Oklahoma linebacker Rocky Calmus didn't play a starring role in
the Sooners' 35-31 defeat of Texas A&M last Saturday. In racking
up a team-high 13 tackles in the come-from-behind road victory,
Calmus kept No. 1 Oklahoma's defense humming, while the Sooners'
Heisman front-runner, quarterback Josh Heupel, threw for a
season-low 263 yards and had two passes intercepted. Fellow
linebacker Torrance Marshall had the highlight-reel interception
and return for the decisive touchdown that pulled the Sooners,
who had trailed by 14 points in the third quarter, ahead with
7:18 left.
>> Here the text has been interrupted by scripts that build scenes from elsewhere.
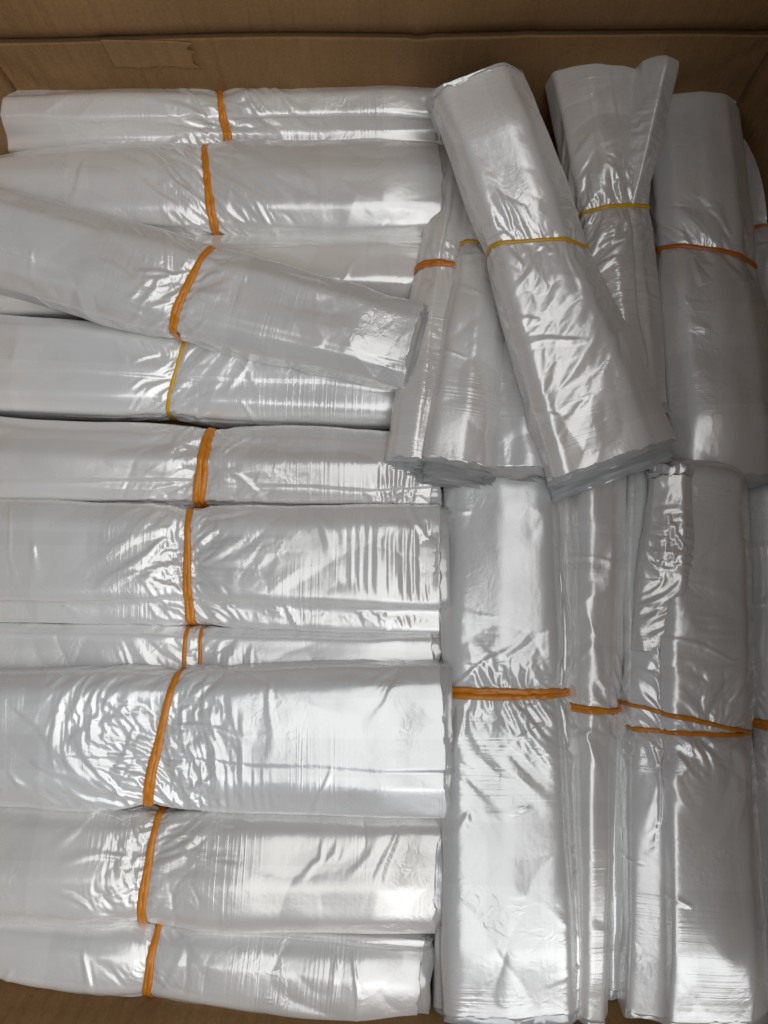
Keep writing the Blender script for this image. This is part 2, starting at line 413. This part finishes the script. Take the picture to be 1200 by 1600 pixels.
    # ---------------- assemble
    mid = 0.5*(A+B); base = mid.copy(); base[2] -= h/2
    if parent is None: root = empty('bag_bundle', base, label, 'bag bundle', GROUP)
    else: root = parent; base = np.array(parent.location)
    # close the underside and the ends
    und = 6
    lo = np.linspace(0, 1, und+2)[1:-1]
    pu = np.empty((nu, und, 3))
    pa = np.linspace(math.radians(228), math.radians(312), und+2)[1:-1]
    ux, uy = section(n, pa)
    pg = 1-pinch[1]*gfun(ub*L, lam)[:, 0]
    pu = ctr[:, None]+(ux[None]*ua[:, None])[..., None]*e2+(uy[None]*(ubh*pg)[:, None])[..., None]*e3
    full = np.concatenate([X, pu], 1); ntf = nt+und
    jag = 0.0020
    for k, row in ((0, 0), (1, -1)):
        if ends[k] == 'cut':
            jn = np.interp(np.arange(ntf), np.linspace(0, ntf, 26), rng.uniform(-1, 1, 26))*jag
            full[row] += e1*jn[:, None]
    def inner(row, ctr_row, sc, push): return ctr_row+(full[row]-ctr_row)*sc+e1*push
    caps = [full]
    a_rows = [inner(0, ctr[0], 0.93, 0.002), inner(0, ctr[0], 0.6, 0.004), inner(0, ctr[0], 0.05, 0.004)]
    b_rows = [inner(-1, ctr[-1], 0.93, -0.002), inner(-1, ctr[-1], 0.6, -0.004), inner(-1, ctr[-1], 0.05, -0.004)]
    allv = np.concatenate([np.stack(a_rows[::-1]), full, np.stack(b_rows)], 0)
    nr = allv.shape[0]
    uu = np.concatenate([[-0.02, -0.015, -0.004], s, [L+0.004, L+0.015, L+0.02]])
    tv = np.concatenate([t*per, per+lo*0.05])
    uvs = np.stack(np.broadcast_arrays(uu[:, None], tv[None]), -1).reshape(-1, 2)
    mesh_obj(part, allv.reshape(-1, 3), grid_faces(nr, ntf, True), FILM, root, uvs, base)
    # ---------------- layered cut ends
    for k in (0, 1):
        if ends[k] == 'none': continue
        nl = 14 if ends[k] == 'cut' else 4
        vs, fs, us, st = [], [], [], 0
        sgn = -1 if k == 0 else 1
        row0 = 0 if k == 0 else nu-1
        ring = X[row0]; ringn = nn[row0]
        step = max(1, nt//60); idx = np.arange(0, nt, step); m = len(idx)
        for q in range(nl):
            f = q/nl
            sc2 = 1-0.05*f-0.02*rng.random(); sc3 = 1-0.85*f
            rr = ring[idx]-ctr[row0]
            x2 = rr@e2; x3 = rr@e3
            reach = (rng.uniform(0.0003, 0.0022)+stair*min(1, 1.5*f))*(1 if ends[k] == 'cut' else 0.25)
            jit = np.interp(np.arange(m), np.linspace(0, m, 16), rng.uniform(-1, 1, 16))*0.0007
            wav = np.interp(np.arange(m), np.linspace(0, m, 18), rng.uniform(-1, 1, 18))*0.0007
            rows = []
            sh = rng.uniform(-1, 1)*0.0015
            if q in (0, 2) and ends[k] == 'cut' and stair < 0.0095: reach += rng.uniform(0.003, 0.007); jit = jit*2.6; sc2 = 1.0
            reach_ = np.maximum(reach+jit, 0.0008)
            curl = 0.0010+0.0008*np.interp(np.arange(m), np.linspace(0, m, 11), rng.uniform(-1, 1, 11))
            for along, f_, cu in ((-0.016, 0, 0), (-0.003, 0.4, 0), (np.maximum(reach_-0.0035, -0.002), 0.9, 0), (reach_-0.0012, 1.0, 0.25), (reach_, 1.0, 1.0)):
                lift = -0.0012*(1-f_)-0.0006+wav*f_+curl*cu
                p = ctr[row0]+(x2*sc2+sh*f_)[:, None]*e2+((x3+hA)*sc3-hA)[:, None]*e3
                p = p+(ringn[idx]*0.6+e3*0.4)*np.asarray(lift)[..., None]*np.ones((m, 1))+e1*(sgn*(along*np.ones(m)))[:, None]
                rows.append(p)
            vs.append(np.stack(rows).reshape(-1, 3)); fs.append(grid_faces(5, m, False, st)); st += 5*m
            us.append(np.stack(np.broadcast_arrays(np.array([0, .012, .016, .018, .02])[:, None]+q*0.1, (idx*STEP)[None]), -1).reshape(-1, 2))
        o = mesh_obj('sheet_edges', np.concatenate(vs), np.concatenate(fs), EDGE, root, np.concatenate(us), base)
        o['kind'] = 'stuff'
    # ---------------- rubber band
    if band:
        col, strands = band[0], band[1]
        rad = band[2] if len(band) > 2 else (0.0018 if strands > 1 else 0.0012)
        mat = {'orange': ORANGE, 'yellow': YELLOW, 'rust': RUST}[col]
        vs, fs, st = [], [], 0
        fulln = np.concatenate([nn, np.stack([-e3]*und)[None].repeat(nu, 0)], 1)
        latf = np.concatenate([lat, np.broadcast_to(ux[None], (nu, und))], 1)
        for q in range(strands):
            M = 150
            jj = np.linspace(0, ntf, M, endpoint=False)
            j0 = jj.astype(int) % ntf; j1 = (j0+1) % ntf; fj = (jj-np.floor(jj))[:, None]
            la = latf[nu//2, j0]*(1-fj[:, 0])+latf[nu//2, j1]*fj[:, 0]
            sb = ub*L-tilt*la*0.5*(aA+aB)
            ang = np.linspace(0, 2*math.pi, M, endpoint=False)
            if band2 is None:
                spread = rad*0.85*(strands-1)
                sb = sb+spread*(np.sin(ang*1+2*math.pi*q/max(1, strands)+rng.uniform(0, .6))*0.55+(q-(strands-1)/2)/max(1, strands-1)*0.9 if strands > 1 else 0)
            elif q == strands-1: sb = sb+band2[0]-band2[1]*la
            ii = np.clip(sb/L*(nu-1), 0, nu-1.001); i0 = ii.astype(int); fi = (ii-i0)[:, None]
            c_ = ((full[i0, j0]*(1-fi)+full[i0+1, j0]*fi)*(1-fj)+(full[i0, j1]*(1-fi)+full[i0+1, j1]*fi)*fj)
            nb = fulln[i0, j0]*(1-fj)+fulln[i0, j1]*fj
            for _ in range(3):
                nb = (np.roll(nb, 1, 0)+2*nb+np.roll(nb, -1, 0))/4; c_ = (np.roll(c_, 1, 0)+2*c_+np.roll(c_, -1, 0))/4
            nb /= np.linalg.norm(nb, axis=1, keepdims=True)
            c_ = c_+nb*(rad*0.75)
            tg = np.roll(c_, -1, 0)-np.roll(c_, 1, 0); tg /= np.linalg.norm(tg, axis=1, keepdims=True)
            bn = np.cross(tg, nb)
            wv_ = 1+0.22*np.interp(np.arange(M), np.linspace(0, M, 19), rng.uniform(-1, 1, 19))
            K = 8; aa = np.linspace(0, 2*math.pi, K, endpoint=False)
            ringv = c_[:, None]+nb[:, None]*(np.sin(aa)*rad*0.55)[None, :, None]*wv_[:, None, None]+bn[:, None]*(np.cos(aa)*rad*1.3)[None, :, None]*wv_[:, None, None]
            f = grid_faces(M, K, True, 0)
            j = np.arange(K); last = np.stack([(M-1)*K+j, (M-1)*K+(j+1) % K, (j+1) % K, j], -1)
            fs.append(np.concatenate([f, last])+st); vs.append(ringv.reshape(-1, 3)); st += M*K
        o = mesh_obj('rubber_band', np.concatenate(vs), np.concatenate(fs), mat, root, None, base)
        o['label'] = bandlabel or {'orange': 'thick orange rubber band', 'yellow': 'thin yellow rubber band', 'rust': 'dark orange rubber band'}[col]
    return root

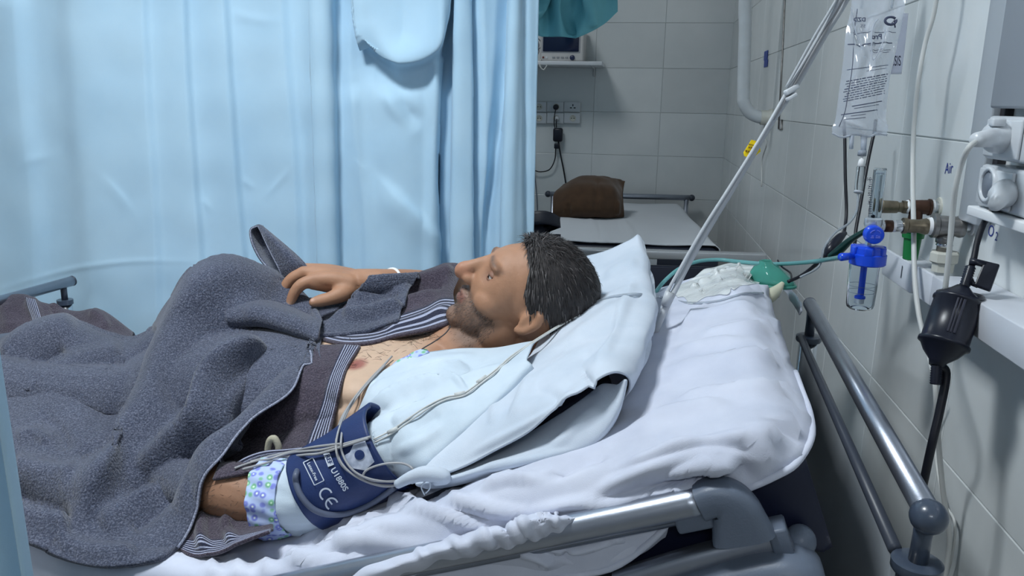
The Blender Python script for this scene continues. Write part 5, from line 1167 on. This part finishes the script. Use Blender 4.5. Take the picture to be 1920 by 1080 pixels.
PLUMS = wool('plum_wool_hem', (72, 65, 76), (56, 50, 62), (94, 86, 98), (.70, .97, 6))
PLUMR = wool('plum_wool_band', (72, 65, 76), (56, 50, 62), (94, 86, 98), (.08, .95, 6))
STITCH = mat('pale_stitch', (150, 154, 172), .9, var=.5, vscale=500, col2=(86, 90, 106))
def stitch(path, parent, r=.0021, n=None):
    path = A(path); n = n or len(path); return obj('edge_stitch', MB().tube(path, r, 6), STITCH, parent)
tp2 = thing('striped_blanket', 'plum brown blanket with striped hems tucked around the man under the grey one', 'blanket', B(1.0, .4, .82))
# over the chest, under the grey flap
rows = [[(520, 640, .44), (590, 648, .43), (640, 648, .42), (676, 650, .41)], [(490, 710, .37), (565, 705, .36), (618, 700, .35), (648, 698, .345)], [(450, 780, .30), (535, 770, .29), (598, 765, .275), (632, 762, .268)], [(420, 850, .23), (505, 838, .23), (575, 824, .215), (620, 815, .214)], [(400, 900, .19), (480, 885, .185), (560, 862, .175), (622, 842, .18)]]
V = sculpt(net(rows, 70, 80), [([(600, 680), (580, 740), (570, 800)], .008, 14), ([(560, 690), (530, 760)], -.006, 14)], .2)
V = drape(V, [TB], .008); V = np.swapaxes(V, 0, 1)
sheet('chest_fold', V, PLUMS, tp2, .005)
# over the right forearm and shoulder
rows = [[(700, 560, .72), (720, 556, .74), (752, 552, .76), (788, 550, .78), (822, 545, .80), (842, 540, .82), (862, 540, .84)],
        [(694, 521, .635), (716, 519, .64), (750, 517, .66), (785, 515, .68), (820, 504, .70), (842, 496, .72), (866, 497, .74)],
        [(672, 548, .585), (700, 548, .59), (738, 545, .60), (776, 540, .62), (815, 530, .63), (840, 522, .65), (860, 522, .68)],
        [(640, 582, .53), (672, 585, .53), (715, 585, .535), (760, 575, .545), (805, 562, .56), (834, 550, .58), (850, 548, .60)],
        [(612, 612, .475), (652, 620, .47), (700, 618, .47), (748, 606, .475), (795, 590, .49), (826, 574, .51), (853, 574, .51)],
        [(588, 634, .435), (642, 647, .425), (694, 645, .42), (742, 632, .42), (794, 622, .42), (830, 612, .425), (856, 602, .44)]]
V = sculpt(net(rows, 80, 110), [([(690, 590), (760, 570), (830, 548)], .012, 10), ([(780, 530), (820, 518), (850, 505)], .012, 12), ([(760, 545), (800, 540), (840, 530)], -.012, 8), ([(720, 620), (790, 600), (850, 575)], .008, 7)], .2)
VF = V.copy(); VF[:, :92] = drape(V[:, :92], [TB], .007)
arm_fold = sheet('arm_fold', VF, PLUMS, tp2, .005)
# far side, left
rows = [[(-80, 650, .78), (0, 650, .78), (60, 650, .78), (110, 650, .78), (160, 650, .78), (210, 650, .76), (256, 640, .74)],
        [(-80, 560, .74), (0, 557, .74), (45, 555, .74), (80, 570, .73), (140, 586, .72), (190, 584, .71), (250, 625, .70)],
        [(-80, 600, .66), (0, 600, .66), (45, 600, .66), (85, 605, .65), (140, 612, .64), (190, 615, .64), (248, 632, .66)],
        [(-80, 680, .55), (0, 680, .55), (50, 670, .55), (90, 660, .55), (140, 655, .55), (190, 655, .56), (246, 648, .60)]]
V = sculpt(net(rows, 50, 90), [([(55, 560), (75, 590), (82, 620)], .014, 6, 12), ([(90, 575), (110, 590), (120, 615)], -.012, 8), ([(170, 585), (190, 600), (200, 620)], .010, 8), ([(10, 570), (20, 620)], .008, 12)], .15)
lf_ = sheet('leg_fold', V, PLUM, tp2, .005); TL = bvh(lf_)
st = net([[(46, 557, .73), (50, 575, .70), (58, 598, .66), (62, 630, .62)], [(66, 562, .73), (72, 578, .70), (78, 600, .66), (80, 630, .62)]], 20, 30)
sheet('stripe_band', drape(st, [TL], .003), PLUMR, tp2, .002)
# near side: the corner lying on the sheet
rows = [[(360, 950, .11), (405, 962, .10), (450, 975, .09), (490, 982, .08), (512, 986, .07)], [(350, 985, .075), (398, 985, .075), (445, 992, .065), (485, 995, .055), (512, 992, .055)], [(338, 1010, .045), (380, 1012, .045), (425, 1010, .04), (470, 1002, .035), (508, 994, .045)], [(326, 1024, .035), (362, 1043, .02), (408, 1038, .015), (462, 1014, .02), (505, 998, .035)]]
V = sculpt(net(rows, 40, 60), [([(385, 965), (380, 1000), (390, 1035)], .014, 7, 12), ([(420, 1000), (440, 985)], -.006, 8), ([(440, 1020), (425, 990), (430, 970)], .010, 9)], .15)
sheet('corner_fold', drape(V, [bvh(sh_)], .006), PLUMS, tp2, .005)
hb_ = [Q(*a) for a in ((414, 828, .20), (408, 850, .165), (408, 872, .15), (418, 886, .142), (438, 880, .14), (470, 862, .15), (500, 852, .155), (535, 848, .16), (580, 842, .165))]
obj('rolled_hem', MB().tube(hb_, [.007, .008, .008, .008, .008, .007, .006, .005, .004], 12, smooth=50), PLUMR, tp2, uv=None)
rh = bpy.data.objects['rolled_hem']; nv = len(rh.data.vertices); ul = rh.data.uv_layers.new(name='UVMap'); li = np.zeros(len(rh.data.loops), int); rh.data.loops.foreach_get('vertex_index', li)
uvv = np.zeros((nv, 2)); uvv[:, 1] = (np.arange(nv) % 12)/12; ul.data.foreach_set('uv', uvv[li].ravel())
# ---------------------------------------------------------------- grey blanket
tg2 = thing('grey_blanket', 'thick grey wool blanket heaped over his legs and belly', 'blanket', B(1.2, .3, .78))
top = [(-170, 670, .40), (0, 640, .43), (130, 607, .46), (250, 638, .50), (330, 572, .52), (400, 512, .54), (470, 505, .56), (530, 526, .605), (580, 566, .58), (602, 606, .48)]
bot = [(-170, 975, .0), (20, 1010, -.022), (130, 1054, -.026), (230, 1066, -.022), (322, 1036, .02), (370, 962, .07), (404, 884, .105), (478, 804, .185), (560, 732, .275), (584, 645, .375)]
rows = [[(x, y+70, w_+.20) for x, y, w_ in top], top]
for f_ in (.2, .4, .6, .8, 1.0):
    r_ = []
    for k, (a, b) in enumerate(zip(top, bot)):
        bul = .055*math.sin(math.pi*min(f_*1.05, 1))*np.interp(k, [0, 4, 6, 9], [1, 1, .7, .25])
        r_.append((a[0]+(b[0]-a[0])*f_, a[1]+(b[1]-a[1])*f_, a[2]+(b[2]-a[2])*f_ - bul))
    rows.append(r_)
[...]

Calmus, by contrast, was about as flashy as the tiny
crucifix and wire-rimmed glasses he wore on the plane ride back
to Norman. "I'm not an overwhelming presence," says Calmus, "but
I hustle and have a knack for knowing where the ball is."

That knack is what has made Calmus, a 6'3", 240-pound junior, one
of three finalists for the Butkus Award as the nation's best
linebacker. Though his statistics (a team-leading 84 tackles, 11
for losses) aren't as gaudy as those of cofinalists Keith Adams
of Clemson (121 tackles, 17 for loss) and Dan Morgan of Miami
(113 and 12), Calmus has been crucial to Oklahoma's undefeated
run. Against Texas on Oct. 7 he returned an interception 41 yards
for the touchdown that buried the Longhorns 35-0 in the second
quarter. Three weeks later he had 16 tackles in a 35-14 overthrow
of then No. 1 Nebraska. Now he's in a position to become the
second Sooner to win the Butkus. In 1985 and '86 the award went
to Brian Bosworth, whose moves (and haircut) Calmus sought to
copy as a kid in the football-crazed town of Jenks, a 90-minute
drive from Norman.

Playing for Class 6-A state champion Jenks High, Calmus, the
Oklahoma high school defensive player of the year in 1997 at 215
pounds, says he "didn't have to work hard" for his 128 tackles
and five sacks. He showed up in Norman having done little to
build up his body for the college game. "Some of the older guys
were saying, 'This skinny kid is our new linebacker?'" says
Calmus. "I began to lift my butt off." Along with the coaches'
offices, where Calmus studies film most days after lunch, and
Oklahoma City's Emmaus Baptist Church, where he turns out every
Sunday morning, the weight room has become Calmus's sanctuary.
Since his freshman year he has gained 35 pounds of muscle.

While Calmus is no man-mountain, he is "the most instinctive
player" Oklahoma defensive coordinator Brent Venables says he has
ever seen. "He is always in the right position."

If you are out of position, says Marshall, "Rocky will talk your
ear off until you get in line. Off the field he mostly keeps to
himself."

That changed when a group of small boys in Sooners jerseys
engulfed Calmus as he walked out of the locker room after last
Saturday's game. By the time he had signed all their programs,
he was one of the last players to climb on the bus. "I'm not the
biggest, strongest or fastest guy on the team," says Calmus.
"There's a chance I could have the biggest heart."